A takeaway here is that few things matter more with money than understanding your own time horizon and not being persuaded by the actions and behaviors of people playing different games than you are. The main thing I can recommend is going out of your way to identify what game you’re playing.

Optimism is a belief that the odds of a good outcome are in your favor over time, even when there will be setbacks along the way.

Pessimism just sounds smarter and more plausible than optimism. Tell someone that everything will be great and they’re likely to either shrug you off or offer a skeptical eye. Tell someone they’re in danger and you have their undivided attention.

money is ubiquitous, so something bad happening tends to affect everyone and captures everyone’s attention.

There are two topics that will affect your life whether you are interested in them or not: money and health. While health issues tend to be individual, money issues are more systemic. In a connected system where one person’s decisions can affect everyone else, it’s understandable why financial risks gain a spotlight and capture attention in a way few other topics can.

progress happens too slowly to notice, but setbacks happen too quickly to ignore.

It’s easier to create a narrative around pessimism because the story pieces tend to be fresher and more recent. Optimistic narratives require looking at a long stretch of history and developments, which people tend to forget and take more effort to piece together.

Expecting things to be great means a best-case scenario that feels flat. Pessimism reduces expectations, narrowing the gap between possible outcomes and outcomes you feel great about. Maybe that’s why it’s so seductive. Expecting things to be bad is the best way to be pleasantly surprised when they’re not.

The more you want something to be true, the more likely you are to believe a story that overestimates the odds of it being true.

An appealing fiction happens when you are smart, you want to find solutions, but face a combination of limited control and high stakes. They are extremely powerful. They can make you believe just about anything.

The problem is that viewers can’t, or don’t, calibrate low odds, like a 1% chance. Many default to a firm belief that what they want to be true is unequivocally true. But they’re only doing that because the possibility of a huge outcome exists.

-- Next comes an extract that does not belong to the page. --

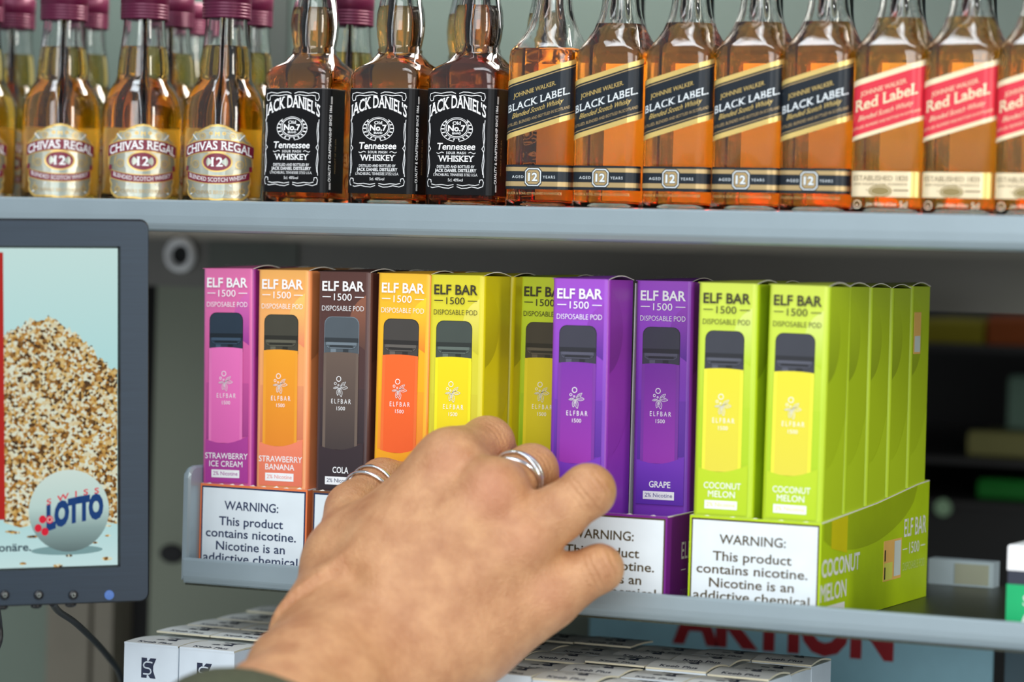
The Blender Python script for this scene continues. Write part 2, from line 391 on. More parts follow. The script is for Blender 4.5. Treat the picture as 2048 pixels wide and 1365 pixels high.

The bigger the gap between what you want to be true and what you need to be true to have an acceptable outcome, the more you are protecting yourself from falling victim to an appealing financial fiction.

When thinking about room for error in a forecast it is tempting to think that potential outcomes range from you being just right enough to you being very, very right. But the biggest risk is that you want something to be true so badly that the range of your forecast isn’t even in the same ballpark as reality.

Everyone has an incomplete view of the world. But we form a complete narrative to fill in the gaps.

Most people, when confronted with something they don’t understand, do not realize they don’t understand it because they’re able to come up with an explanation that makes sense based on their own unique perspective and experiences in the world, however limited those experiences are. We all want the complicated world we live in to make sense. So we tell ourselves stories to fill in the gaps of what are effectively blind spots.

Coming to terms with how much you don’t know means coming to terms with how much of what happens in the world is out of your control. And that can be hard to accept.

“We need to believe we live in a predictable, controllable world, so we turn to authoritative-sounding people who promise to satisfy that need.”